The meeting was also attended by Goa Pradesh Congress Committee (GPCC) president Subhash Shirodkar, senior NCP leader Praful Patel and All India Congress Committee (AICC) secretary in charge of Goa B.K. Hariprasad, Bhingsale said.
He further said that a coordination meeting between the Congress and the NCP would also be held March 31 to straighten the issues between the two parties.
The three NCP legislators -- ministers Jose Philip D'Souza and Mickky Pacheco as well as Nilkant Halarnkar - were spearheading a rebellion, along with two legislators from the Maharashtrawadi Gomantak Party (MGP) Sudin Dhavalikar and Deepak Dhavalikar and two other ruling legislators.

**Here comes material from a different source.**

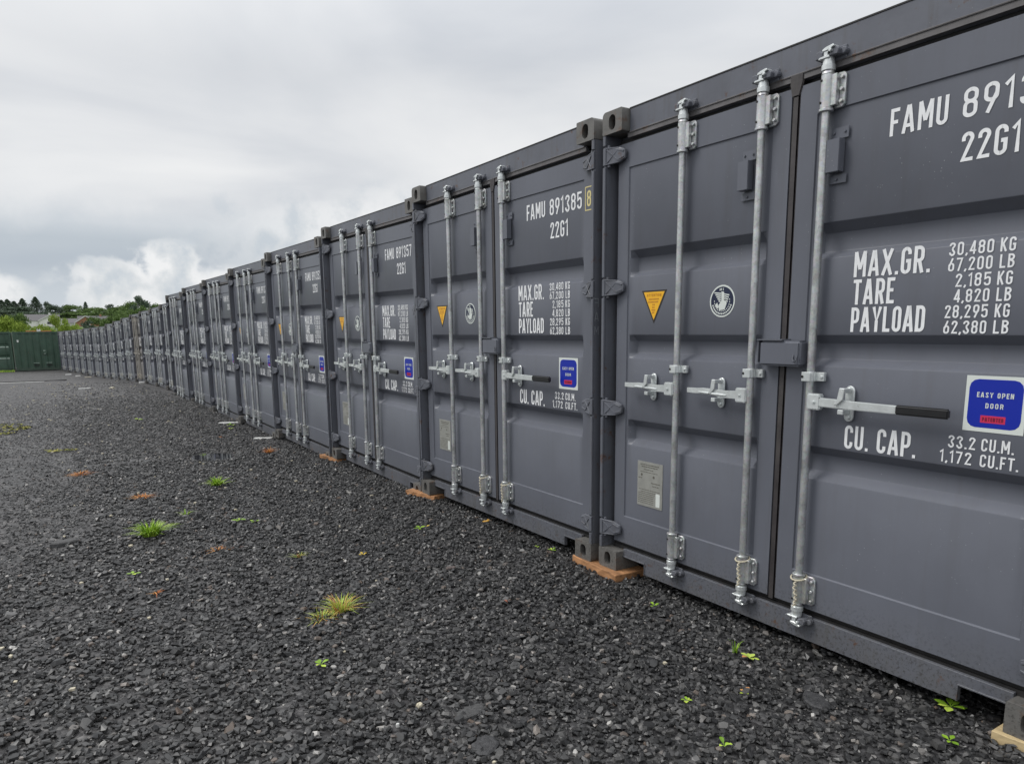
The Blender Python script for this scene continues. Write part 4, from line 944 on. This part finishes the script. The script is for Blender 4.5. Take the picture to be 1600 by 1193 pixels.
# ------------------------------------------------------------------ weeds, each plant its own thing
def tuft(x, y, rad, h, nb, m_, label, seed, flat=.5, group='weeds growing in the gravel', name='grass_tuft', wd=.0035):
    rs = random.Random(seed); mb = MB(); tone = []
    for i in range(nb):
        a = rs.uniform(0, 2*math.pi); r0 = rad*.35*math.sqrt(rs.random()); L_ = h*rs.uniform(.5, 1.1); lean = rs.uniform(.1, 1)*flat*2
        bx, by = r0*math.cos(a), r0*math.sin(a)*.8; da = a+rs.uniform(-.5, .5); px = -math.sin(da)*wd*rs.uniform(.7, 1.3); py = math.cos(da)*wd
        tn = rs.random(); v = []
        for k in range(4):
            t = k/3; out = L_*lean*t**1.4; z = L_*math.sqrt(max(.05, 1-min(.95, lean*.5)))*math.sin(t*1.5)*(1-.25*lean*t)
            w_ = (1-t*.95)
            cxp, cyp = bx+math.cos(da)*out, by+math.sin(da)*out
            v += [(cxp-px*w_, cyp-py*w_, max(z, .001)), (cxp+px*w_, cyp+py*w_, max(z, .001))]
        mb.add(v, [(2*k, 2*k+1, 2*k+3, 2*k+2) for k in range(3)]); tone += [tn]*8
    mb.tone = tone
    o = mb.build(name, m_, None, fixn=False); o.location = (x, y, float(gz(x, y))+.008); return tag(o, label, 'weed', group)
def leafy(x, y, r, n, m_, label, seed, group='weeds growing in the gravel', name='seedling', lift=.6):
    rs = random.Random(seed); mb = MB(); tone = []
    for i in range(n):
        a = 2*math.pi*i/n+rs.uniform(-.4, .4); L_ = r*rs.uniform(.65, 1.1); w_ = L_*.26; tl = rs.uniform(.2, 1)*lift
        pts = [(0, 0), (.25, .25), (.5, .9), (.75, 1.0), (1.0, .35), (1.08, 0)]
        v = []
        for (t, ww) in pts:
            cxp = math.cos(a)*L_*t; cyp = math.sin(a)*L_*t; z = L_*tl*math.sin(t*1.9)*.7+.004
            v += [(cxp-math.sin(a)*w_*ww, cyp+math.cos(a)*w_*ww, z), (cxp, cyp, z-.15*w_*ww), (cxp+math.sin(a)*w_*ww, cyp-math.cos(a)*w_*ww, z)]
        fs = []
        for k in range(len(pts)-1): fs += [(3*k, 3*k+1, 3*k+4, 3*k+3), (3*k+1, 3*k+2, 3*k+5, 3*k+4)]
        mb.add(v, fs); tone += [rs.random()]*len(v)
    mb.tone = tone
    o = mb.build(name, m_, None, fixn=False); o.location = (x, y, float(gz(x, y))+.012); return tag(o, label, 'weed', group)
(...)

The dissident group calls itself G-7, or group of seven.
While neither Kamat nor the dissidents have explained what the "two demands" are, unconfirmed reports suggest that the NCP legislators were pushing for a large real estate deal on behalf of a union minister of the NCP that Kamat is allegedly stonewalling.
When asked if Kamat's stonewalling of the multi-crore deal was one of the G-7 demands, Goa NCP president Carmo Pegado had refused to comment.
Goa's 40-member assembly comprises 18 legislators from the Congress, 14 from the Bharatiya Janata Party (BJP), three from the NCP, two from the MGP, one from the unattached United Goans Democratic Party (UGDP) and two independents.